Anyway, this gets me thinking about the differences between magic items as tools for skillful play, as they were no doubt originally intended, and magic items as plot coupons

A plot coupon is a thing a character or party must obtain to advance in a particular storyline, to pass some obstacle that would be either impossible or extremely difficult to surmount otherwise. It has a specific narrative purpose, even if it technically can be used in other situations or for other reasons. This, unfortunately, seems to be the most common way to use magic items in D&D, and has been for quite a while. If you find (or are given) a scroll of protection from undead, it's a virtual certainty there's some situation a short way down the (rail)road in which undead are a serious obstacle, and the party must overcome them to advance in the quest. Either it's blatantly obvious at which point they must employ the scroll, in which case the players have almost no agency, or they have to fret about whether the point has arrived and if they're using it prematurely, which I'll grant is some measure of agency, but hardly of an empowering sort. 
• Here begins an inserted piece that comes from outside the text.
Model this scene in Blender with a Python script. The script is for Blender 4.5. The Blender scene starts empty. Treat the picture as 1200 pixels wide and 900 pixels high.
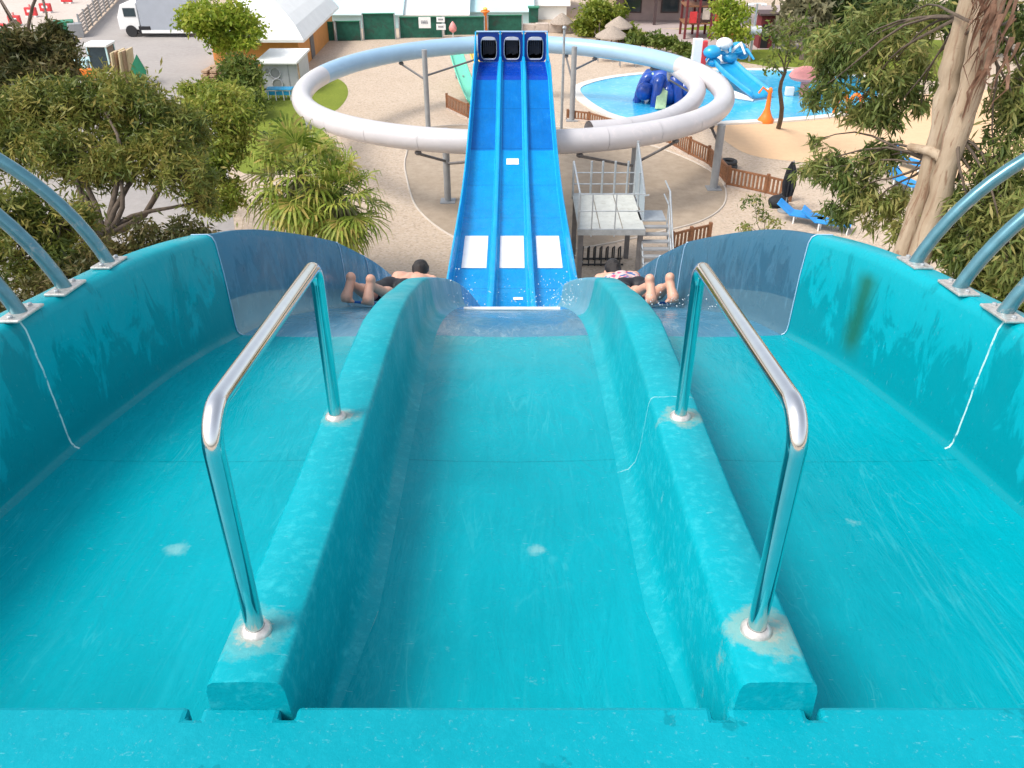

In contrast, that scroll of protection from undead can be a tool in the service of player agency if it is placed randomly, or simply because it tickles the DM's fancy, and has no specific purpose in this or any other adventure. Of course, there must be situations in which it would be useful, i.e. the presence or potential presence of undead in the setting, but beyond that, when and where to use it is entirely at the players' discretion. There is no "right" or "wrong" time. They could use it to get past a room full of skeletons to read the inscription on an altar. They might feel confident enough to crack open a sarcophagus they have a bad feeling about, knowing that if something jumps out at them, they have the scroll at the ready. They could use it to get out of a scrape with a nasty random encounter. They could also not use it in any of those situations. Maybe they'll find some other way to deal with those undead, or avoid them altogether, turning their backs on the inscription and sarcophagus to pursue other goals and keep that scroll for a rainy day. Whatever they do, it's their choice, and they get to feel the sense of accomplishment or disappointment for using it wisely or poorly, without ruining a storyline either way.